**Source excerpt**
------------

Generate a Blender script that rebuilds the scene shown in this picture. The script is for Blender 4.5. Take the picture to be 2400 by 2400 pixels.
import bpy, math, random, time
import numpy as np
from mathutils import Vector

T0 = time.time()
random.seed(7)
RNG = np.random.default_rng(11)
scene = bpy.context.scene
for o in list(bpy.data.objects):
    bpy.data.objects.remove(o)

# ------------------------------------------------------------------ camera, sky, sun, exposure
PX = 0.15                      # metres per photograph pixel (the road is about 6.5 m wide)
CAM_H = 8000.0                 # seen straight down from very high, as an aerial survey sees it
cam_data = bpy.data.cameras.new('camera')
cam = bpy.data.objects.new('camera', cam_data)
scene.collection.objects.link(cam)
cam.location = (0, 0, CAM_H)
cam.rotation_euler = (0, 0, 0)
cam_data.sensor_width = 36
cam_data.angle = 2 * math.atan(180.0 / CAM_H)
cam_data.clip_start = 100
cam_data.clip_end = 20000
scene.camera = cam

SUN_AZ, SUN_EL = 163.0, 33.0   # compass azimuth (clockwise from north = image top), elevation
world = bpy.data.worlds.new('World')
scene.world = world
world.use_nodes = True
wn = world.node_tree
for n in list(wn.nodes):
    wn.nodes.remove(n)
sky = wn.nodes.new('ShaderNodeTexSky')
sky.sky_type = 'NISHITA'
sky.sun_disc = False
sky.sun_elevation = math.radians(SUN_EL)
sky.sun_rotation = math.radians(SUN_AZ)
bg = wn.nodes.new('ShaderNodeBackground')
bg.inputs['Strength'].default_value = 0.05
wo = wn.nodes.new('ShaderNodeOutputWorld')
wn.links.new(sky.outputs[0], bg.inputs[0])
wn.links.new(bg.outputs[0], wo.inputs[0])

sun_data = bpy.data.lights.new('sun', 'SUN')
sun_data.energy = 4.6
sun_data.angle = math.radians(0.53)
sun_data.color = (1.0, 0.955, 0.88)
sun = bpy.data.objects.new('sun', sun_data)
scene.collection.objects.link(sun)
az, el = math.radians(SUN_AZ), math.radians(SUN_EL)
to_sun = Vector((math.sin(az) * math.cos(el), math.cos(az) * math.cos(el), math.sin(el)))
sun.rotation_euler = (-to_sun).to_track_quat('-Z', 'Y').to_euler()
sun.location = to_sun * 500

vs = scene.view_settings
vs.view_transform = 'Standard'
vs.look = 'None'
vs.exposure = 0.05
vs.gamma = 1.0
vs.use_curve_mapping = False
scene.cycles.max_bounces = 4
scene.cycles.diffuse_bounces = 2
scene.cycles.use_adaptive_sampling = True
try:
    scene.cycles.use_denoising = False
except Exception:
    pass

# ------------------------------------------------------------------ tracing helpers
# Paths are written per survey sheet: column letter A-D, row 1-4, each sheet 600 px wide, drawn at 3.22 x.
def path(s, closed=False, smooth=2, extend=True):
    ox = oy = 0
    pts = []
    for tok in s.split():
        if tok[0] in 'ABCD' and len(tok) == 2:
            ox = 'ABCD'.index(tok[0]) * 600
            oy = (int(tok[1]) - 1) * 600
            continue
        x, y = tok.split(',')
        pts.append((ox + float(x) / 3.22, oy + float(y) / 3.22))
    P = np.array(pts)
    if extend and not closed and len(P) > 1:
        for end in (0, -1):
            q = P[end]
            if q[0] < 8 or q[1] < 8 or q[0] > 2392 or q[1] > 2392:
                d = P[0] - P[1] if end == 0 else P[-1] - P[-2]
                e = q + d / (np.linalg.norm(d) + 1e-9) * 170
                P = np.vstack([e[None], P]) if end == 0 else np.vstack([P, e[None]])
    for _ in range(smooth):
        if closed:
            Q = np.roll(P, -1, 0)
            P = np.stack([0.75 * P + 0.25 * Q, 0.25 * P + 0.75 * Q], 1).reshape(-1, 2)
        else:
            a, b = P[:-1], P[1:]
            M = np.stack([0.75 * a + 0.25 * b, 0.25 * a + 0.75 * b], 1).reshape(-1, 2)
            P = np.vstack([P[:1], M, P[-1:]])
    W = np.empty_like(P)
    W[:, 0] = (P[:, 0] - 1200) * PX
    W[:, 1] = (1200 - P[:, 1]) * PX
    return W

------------

**Directions for this task**
From the first line of the listing above to the line with "from mathutils import Vector", please transcribe each line exactly, both ends included, and nothing beyond that.

**Full answer**
Generate a Blender script that rebuilds the scene shown in this picture. The script is for Blender 4.5. Take the picture to be 2400 by 2400 pixels.
import bpy, math, random, time
import numpy as np
from mathutils import Vector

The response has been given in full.